Chief Commissioners and State Commissioners for Persons with Disability

Chapter XII speaks about the appointment of a Chief Commissioner and a State Commissioner look into matters of laws relating to persons with disability, inquire or suo moto take up matters of discrimination against such persons and monitor the implementation of the Act along with promoting awareness about the rights of people with disabilities. It states that an Annual Report shall be submitted by both the Chief Commissioner and the State Commissioners on matters relating to persons with disability, which are of prime importance. Powers of both the Chief Commissioner and the State Commissioners shall be equivalent to that of a civil court vested under The Code of Civil Procedure, 1908.

Special Courts  

Sec 84 and 85 of Chapter XIII states that the State Government with the advice of the Chief Justice of the High Court shall specify for each district, a Court of Sessions which will act as the Special Court to try offences under this Act.
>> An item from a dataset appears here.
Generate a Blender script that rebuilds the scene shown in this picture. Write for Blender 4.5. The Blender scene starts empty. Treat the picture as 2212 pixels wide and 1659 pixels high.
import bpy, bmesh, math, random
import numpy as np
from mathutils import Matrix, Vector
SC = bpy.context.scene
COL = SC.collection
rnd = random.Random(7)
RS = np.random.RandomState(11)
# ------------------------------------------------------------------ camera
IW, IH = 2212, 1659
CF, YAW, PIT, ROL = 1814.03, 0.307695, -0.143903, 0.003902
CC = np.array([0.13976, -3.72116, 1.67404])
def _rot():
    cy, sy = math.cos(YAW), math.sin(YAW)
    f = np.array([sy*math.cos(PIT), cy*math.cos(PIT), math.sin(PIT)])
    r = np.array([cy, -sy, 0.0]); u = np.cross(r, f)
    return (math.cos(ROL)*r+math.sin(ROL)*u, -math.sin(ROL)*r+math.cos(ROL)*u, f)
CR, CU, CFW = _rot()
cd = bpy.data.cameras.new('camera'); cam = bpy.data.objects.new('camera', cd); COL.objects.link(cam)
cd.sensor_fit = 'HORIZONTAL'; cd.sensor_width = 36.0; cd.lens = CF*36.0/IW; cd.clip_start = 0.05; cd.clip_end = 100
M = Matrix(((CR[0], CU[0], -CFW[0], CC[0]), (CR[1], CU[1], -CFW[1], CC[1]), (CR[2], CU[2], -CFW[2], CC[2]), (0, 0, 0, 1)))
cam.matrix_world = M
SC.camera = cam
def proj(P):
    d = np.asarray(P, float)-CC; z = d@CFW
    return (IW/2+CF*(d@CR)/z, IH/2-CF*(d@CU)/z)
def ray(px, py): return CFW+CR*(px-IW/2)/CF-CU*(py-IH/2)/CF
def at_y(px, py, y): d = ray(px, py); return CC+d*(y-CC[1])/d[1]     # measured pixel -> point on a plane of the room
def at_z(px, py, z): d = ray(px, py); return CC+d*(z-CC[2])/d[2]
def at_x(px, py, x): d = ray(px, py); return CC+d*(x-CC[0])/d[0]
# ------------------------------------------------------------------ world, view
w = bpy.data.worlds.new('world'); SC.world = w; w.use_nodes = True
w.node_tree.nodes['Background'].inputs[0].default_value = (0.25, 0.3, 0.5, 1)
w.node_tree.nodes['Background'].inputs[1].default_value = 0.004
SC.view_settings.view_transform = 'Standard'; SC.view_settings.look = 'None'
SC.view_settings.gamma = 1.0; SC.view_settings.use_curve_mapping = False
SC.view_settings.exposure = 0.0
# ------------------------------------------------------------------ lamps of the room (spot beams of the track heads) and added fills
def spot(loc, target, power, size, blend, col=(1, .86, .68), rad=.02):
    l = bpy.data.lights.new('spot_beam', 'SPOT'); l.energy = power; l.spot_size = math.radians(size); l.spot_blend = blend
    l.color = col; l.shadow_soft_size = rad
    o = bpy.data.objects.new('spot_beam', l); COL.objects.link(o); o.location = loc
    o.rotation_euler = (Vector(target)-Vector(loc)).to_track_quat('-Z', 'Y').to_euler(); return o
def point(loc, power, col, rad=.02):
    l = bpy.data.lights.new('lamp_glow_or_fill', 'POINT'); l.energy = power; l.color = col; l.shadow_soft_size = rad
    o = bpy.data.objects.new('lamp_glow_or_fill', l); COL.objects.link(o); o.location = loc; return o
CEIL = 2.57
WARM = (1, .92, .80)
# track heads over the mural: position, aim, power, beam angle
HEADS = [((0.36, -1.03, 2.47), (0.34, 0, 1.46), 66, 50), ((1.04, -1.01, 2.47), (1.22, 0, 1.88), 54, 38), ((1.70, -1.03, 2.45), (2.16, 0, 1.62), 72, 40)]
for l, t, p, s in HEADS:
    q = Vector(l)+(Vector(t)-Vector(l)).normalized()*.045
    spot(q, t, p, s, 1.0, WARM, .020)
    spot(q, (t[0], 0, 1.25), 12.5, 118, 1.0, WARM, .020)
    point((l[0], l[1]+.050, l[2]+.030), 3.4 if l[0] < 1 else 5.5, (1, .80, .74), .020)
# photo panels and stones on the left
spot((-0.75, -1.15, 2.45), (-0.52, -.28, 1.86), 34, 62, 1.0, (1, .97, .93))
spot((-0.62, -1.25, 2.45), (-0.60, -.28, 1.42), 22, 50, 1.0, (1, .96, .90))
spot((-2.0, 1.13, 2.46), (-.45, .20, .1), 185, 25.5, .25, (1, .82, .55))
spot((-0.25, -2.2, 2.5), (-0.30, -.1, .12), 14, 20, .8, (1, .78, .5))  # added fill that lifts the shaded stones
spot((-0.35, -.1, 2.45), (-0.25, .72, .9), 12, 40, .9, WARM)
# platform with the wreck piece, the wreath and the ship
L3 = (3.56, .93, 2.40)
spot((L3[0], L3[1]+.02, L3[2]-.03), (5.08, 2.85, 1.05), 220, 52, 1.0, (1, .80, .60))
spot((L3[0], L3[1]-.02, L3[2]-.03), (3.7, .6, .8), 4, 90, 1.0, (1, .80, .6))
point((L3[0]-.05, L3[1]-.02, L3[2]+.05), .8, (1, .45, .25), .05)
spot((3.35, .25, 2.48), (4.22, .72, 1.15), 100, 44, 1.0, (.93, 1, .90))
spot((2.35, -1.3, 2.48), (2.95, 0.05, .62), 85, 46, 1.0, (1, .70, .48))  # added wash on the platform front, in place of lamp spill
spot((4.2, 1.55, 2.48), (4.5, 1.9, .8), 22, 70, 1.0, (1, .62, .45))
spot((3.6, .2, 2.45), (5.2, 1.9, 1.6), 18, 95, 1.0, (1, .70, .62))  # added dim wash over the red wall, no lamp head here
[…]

For such Special Courts, the State Government may appoint a Public Prosecutor.

National Fund for Persons With Disabilities 

There shall be a Fund to be called National Fund for persons with disabilities u/s 86. This includes sums grants, gifts, donation, benefactions, bequests or transfers and sums received grants-in-aid.

State Fund for Persons with Disabilities

That a Fund called State Fund for persons with disabilities shall be created by the State Government. The State Fund for persons with disabilities shall be utilised and managed in the manner prescribed by the State Government.

Offences and Penalties

Chapter XVI deals with offences and penalties for punishment for contravention of provisions of this Act or rules and regulations made thereunder. It provides that for first contravention shall be punishable with fine that extends to ten thousand rupees and subsequent contravention shall be punished with fine not less than fifty thousand and up to five lakhs.

For any offence committed by a company, the person in charge, responsible for the conduct of the business of the company, shall be punishable according to the provisions of the Act.

Acts whereby any person:-

  1. Intentionally insults or intimidates with intent to humiliate a person with disability in any place within public view;
  2. Assaults or uses force to any person with disability with the intent to dishonour him or outrage the modesty of any woman;
  3. Having actual charge or control over a person with disability voluntarily or knowingly denies food or fluids to him;
  4. Being in a position to dominate the will of a child or a woman with disability and uses that position to exploit her sexually;
  5. Voluntarily injures, damages or interferes with the use of any limb or sense or any supporting device of a person with disability;

is punishable with imprisonment not less than six months which may extend up to five years and fine.

Areas of Concern

There are certain areas within this legislation that has created dissatisfaction among members of the community namely ‘persons with disability’. Some of those concerned areas are as follow:-

  1. It has been largely believed that this Act is insufficient as far as “reservations” for persons with disability is concerned;
  2. Some people have raised questions about the ‘loose language’ that has been used in provisions relating to discrimination and guardianship;
  3. Also, in spite of the number of disabilities covered under this Act has been increased to 21 against the previous Act of 1995, yet many disabilities are yet to be covered under the ambit of this Act.

Conclusion

For persons with disability, such a piece of legislation happens to be a boon and no less. This Act deals with issues relating to the rights of persons with disabilities comprehensively. It also mandates the Government to perform its duties in the most diligent manner and make schemes and programmes towards the welfare of the community. Only time can tell, as to how far such a legislation shall penetrate the idea of belonging and acceptability, in the minds of Indian masses, about persons with disability. But this Act certainly is a step in that direction.